┏━━

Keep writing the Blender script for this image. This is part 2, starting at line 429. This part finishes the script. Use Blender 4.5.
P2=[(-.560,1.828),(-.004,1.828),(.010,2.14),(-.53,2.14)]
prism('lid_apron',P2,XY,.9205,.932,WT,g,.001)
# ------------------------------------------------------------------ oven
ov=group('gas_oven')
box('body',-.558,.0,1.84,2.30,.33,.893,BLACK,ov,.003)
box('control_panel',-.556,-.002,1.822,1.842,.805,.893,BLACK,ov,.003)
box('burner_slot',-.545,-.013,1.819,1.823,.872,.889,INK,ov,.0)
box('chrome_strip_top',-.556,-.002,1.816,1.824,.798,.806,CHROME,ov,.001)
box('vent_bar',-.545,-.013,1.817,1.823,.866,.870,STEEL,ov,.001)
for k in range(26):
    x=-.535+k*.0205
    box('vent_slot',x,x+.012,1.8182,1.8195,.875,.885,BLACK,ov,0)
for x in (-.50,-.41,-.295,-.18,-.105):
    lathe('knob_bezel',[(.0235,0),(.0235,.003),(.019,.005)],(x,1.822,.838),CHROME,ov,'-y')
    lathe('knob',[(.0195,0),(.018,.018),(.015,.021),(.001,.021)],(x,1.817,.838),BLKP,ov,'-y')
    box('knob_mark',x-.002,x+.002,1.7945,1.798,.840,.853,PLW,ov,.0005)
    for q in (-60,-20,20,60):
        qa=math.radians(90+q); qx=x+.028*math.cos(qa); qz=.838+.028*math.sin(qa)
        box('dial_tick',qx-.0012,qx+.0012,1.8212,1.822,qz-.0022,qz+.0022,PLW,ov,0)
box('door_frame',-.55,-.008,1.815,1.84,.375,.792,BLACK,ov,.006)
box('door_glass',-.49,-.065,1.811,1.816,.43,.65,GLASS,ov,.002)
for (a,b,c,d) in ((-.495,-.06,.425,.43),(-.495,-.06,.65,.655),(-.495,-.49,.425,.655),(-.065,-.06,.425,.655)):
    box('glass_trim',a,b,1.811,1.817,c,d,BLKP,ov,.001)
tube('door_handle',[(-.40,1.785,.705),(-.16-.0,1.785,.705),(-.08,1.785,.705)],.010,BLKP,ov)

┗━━
┏━━

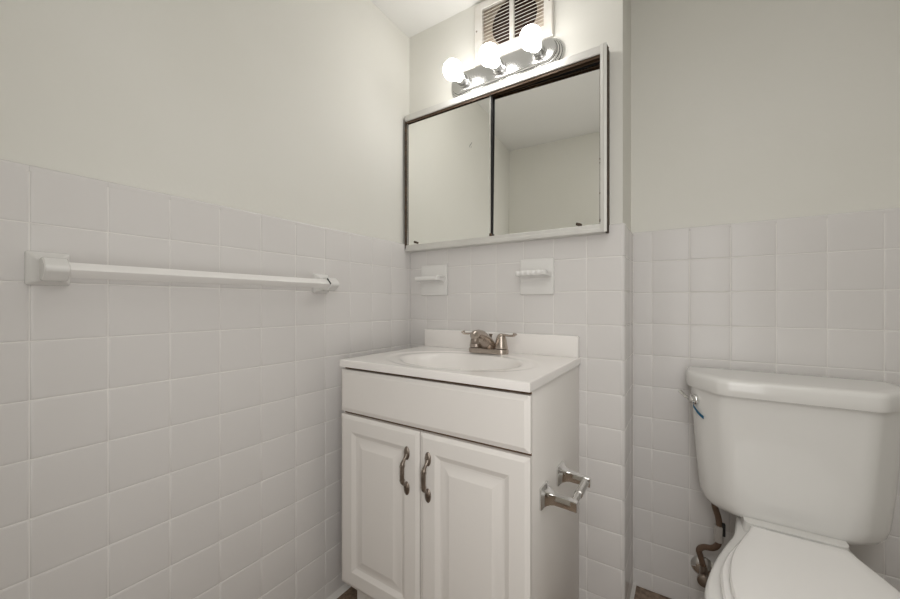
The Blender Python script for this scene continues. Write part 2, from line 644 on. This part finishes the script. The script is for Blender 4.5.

┗━━

● **WHAT YOU WILL DO**:
Collect, from the material above, every line containing the word "this".

● **TASK ANSWER**:
Keep writing the Blender script for this image. This is part 2, starting at line 429. This part finishes the script. Use Blender 4.5.
The Blender Python script for this scene continues. Write part 2, from line 644 on. This part finishes the script. The script is for Blender 4.5.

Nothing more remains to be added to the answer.